> _Problem_
Wherever a line holds the string "build", copy that line.

--- Begin Information shown ---

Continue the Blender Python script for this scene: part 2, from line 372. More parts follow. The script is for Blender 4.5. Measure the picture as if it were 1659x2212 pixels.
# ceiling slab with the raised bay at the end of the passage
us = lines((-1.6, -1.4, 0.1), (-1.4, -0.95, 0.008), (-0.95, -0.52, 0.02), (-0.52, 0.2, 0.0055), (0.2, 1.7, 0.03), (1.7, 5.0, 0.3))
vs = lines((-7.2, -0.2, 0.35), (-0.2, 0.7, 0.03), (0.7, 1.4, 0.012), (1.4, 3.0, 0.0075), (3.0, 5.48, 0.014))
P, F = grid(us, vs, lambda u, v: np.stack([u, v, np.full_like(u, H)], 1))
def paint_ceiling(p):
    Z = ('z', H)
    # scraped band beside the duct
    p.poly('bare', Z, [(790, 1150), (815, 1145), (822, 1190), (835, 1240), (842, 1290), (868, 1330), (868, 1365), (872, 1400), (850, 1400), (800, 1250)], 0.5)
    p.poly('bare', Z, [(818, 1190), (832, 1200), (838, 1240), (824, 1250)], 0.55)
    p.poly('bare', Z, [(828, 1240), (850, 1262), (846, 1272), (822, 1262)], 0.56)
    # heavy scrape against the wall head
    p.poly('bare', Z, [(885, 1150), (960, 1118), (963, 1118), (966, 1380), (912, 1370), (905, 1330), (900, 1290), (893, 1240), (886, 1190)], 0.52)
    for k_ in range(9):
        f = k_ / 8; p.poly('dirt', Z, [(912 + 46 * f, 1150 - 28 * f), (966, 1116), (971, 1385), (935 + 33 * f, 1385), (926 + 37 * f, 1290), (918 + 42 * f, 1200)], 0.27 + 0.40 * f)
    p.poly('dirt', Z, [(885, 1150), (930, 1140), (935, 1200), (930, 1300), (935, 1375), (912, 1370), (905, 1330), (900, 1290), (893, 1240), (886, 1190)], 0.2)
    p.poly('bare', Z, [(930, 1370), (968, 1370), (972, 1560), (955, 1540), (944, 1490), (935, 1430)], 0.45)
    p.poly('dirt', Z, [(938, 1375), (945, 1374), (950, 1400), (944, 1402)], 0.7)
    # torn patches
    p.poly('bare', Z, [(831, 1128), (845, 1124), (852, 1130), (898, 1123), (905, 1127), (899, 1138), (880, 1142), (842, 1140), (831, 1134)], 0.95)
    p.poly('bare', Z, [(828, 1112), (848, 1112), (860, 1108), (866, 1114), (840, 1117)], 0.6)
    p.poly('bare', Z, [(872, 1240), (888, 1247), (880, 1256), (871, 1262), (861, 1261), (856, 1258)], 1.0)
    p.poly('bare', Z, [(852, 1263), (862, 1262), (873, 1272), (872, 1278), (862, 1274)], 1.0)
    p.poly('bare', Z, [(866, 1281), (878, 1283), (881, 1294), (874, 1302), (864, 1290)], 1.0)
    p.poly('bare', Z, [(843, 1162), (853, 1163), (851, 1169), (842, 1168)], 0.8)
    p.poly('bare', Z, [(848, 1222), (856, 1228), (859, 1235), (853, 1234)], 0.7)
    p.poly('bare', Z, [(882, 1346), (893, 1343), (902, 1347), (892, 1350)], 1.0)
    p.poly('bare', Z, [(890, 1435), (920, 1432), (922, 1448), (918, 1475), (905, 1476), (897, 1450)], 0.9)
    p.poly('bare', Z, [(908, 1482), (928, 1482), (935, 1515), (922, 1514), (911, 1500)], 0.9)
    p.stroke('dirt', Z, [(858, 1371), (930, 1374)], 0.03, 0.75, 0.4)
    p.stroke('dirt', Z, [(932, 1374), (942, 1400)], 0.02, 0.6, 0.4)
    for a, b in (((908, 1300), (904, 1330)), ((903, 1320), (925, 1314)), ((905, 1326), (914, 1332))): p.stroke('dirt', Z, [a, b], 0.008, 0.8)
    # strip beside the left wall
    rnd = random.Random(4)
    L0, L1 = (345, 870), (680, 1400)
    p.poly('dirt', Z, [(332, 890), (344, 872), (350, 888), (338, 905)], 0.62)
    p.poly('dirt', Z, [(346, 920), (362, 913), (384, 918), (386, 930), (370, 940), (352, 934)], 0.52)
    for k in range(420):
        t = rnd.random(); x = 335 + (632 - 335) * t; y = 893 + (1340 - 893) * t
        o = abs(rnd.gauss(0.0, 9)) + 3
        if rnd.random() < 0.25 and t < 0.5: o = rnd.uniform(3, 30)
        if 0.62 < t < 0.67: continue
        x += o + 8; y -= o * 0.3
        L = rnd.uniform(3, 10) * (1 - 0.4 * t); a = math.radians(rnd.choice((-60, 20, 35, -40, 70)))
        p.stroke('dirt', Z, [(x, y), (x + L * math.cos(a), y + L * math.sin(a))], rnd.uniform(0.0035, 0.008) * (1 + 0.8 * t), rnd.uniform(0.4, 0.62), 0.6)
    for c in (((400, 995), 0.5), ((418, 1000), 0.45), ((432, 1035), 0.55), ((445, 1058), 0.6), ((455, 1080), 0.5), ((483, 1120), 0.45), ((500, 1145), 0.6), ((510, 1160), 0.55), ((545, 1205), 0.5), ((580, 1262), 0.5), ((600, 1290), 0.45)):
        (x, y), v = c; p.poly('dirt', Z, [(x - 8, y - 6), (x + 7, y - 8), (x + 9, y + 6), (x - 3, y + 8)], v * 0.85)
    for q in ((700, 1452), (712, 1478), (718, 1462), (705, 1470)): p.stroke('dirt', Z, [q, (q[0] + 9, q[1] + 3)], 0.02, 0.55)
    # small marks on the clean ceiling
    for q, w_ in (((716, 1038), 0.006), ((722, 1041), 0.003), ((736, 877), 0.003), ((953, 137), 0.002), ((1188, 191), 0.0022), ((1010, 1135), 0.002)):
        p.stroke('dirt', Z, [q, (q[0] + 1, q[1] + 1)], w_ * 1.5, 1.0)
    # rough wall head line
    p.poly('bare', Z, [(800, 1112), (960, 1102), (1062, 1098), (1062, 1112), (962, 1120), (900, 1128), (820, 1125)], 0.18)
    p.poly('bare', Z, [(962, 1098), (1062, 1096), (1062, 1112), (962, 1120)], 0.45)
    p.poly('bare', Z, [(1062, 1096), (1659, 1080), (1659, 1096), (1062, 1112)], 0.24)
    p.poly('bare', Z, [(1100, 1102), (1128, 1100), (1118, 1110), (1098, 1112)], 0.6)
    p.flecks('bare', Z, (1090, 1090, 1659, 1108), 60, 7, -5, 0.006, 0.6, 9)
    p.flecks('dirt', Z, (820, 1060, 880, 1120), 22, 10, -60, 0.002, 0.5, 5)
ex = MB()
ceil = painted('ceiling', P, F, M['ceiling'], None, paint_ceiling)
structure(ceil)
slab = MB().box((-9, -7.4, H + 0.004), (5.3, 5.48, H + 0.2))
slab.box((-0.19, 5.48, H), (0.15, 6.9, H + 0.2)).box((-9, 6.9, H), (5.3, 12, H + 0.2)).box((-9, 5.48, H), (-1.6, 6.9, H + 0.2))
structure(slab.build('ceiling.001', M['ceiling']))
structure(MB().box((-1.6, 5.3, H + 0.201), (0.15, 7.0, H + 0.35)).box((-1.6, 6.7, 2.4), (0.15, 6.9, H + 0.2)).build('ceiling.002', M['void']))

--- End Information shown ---

> _Result below_
structure(slab.build('ceiling.001', M['ceiling']))
structure(MB().box((-1.6, 5.3, H + 0.201), (0.15, 7.0, H + 0.35)).box((-1.6, 6.7, 2.4), (0.15, 6.9, H + 0.2)).build('ceiling.002', M['void']))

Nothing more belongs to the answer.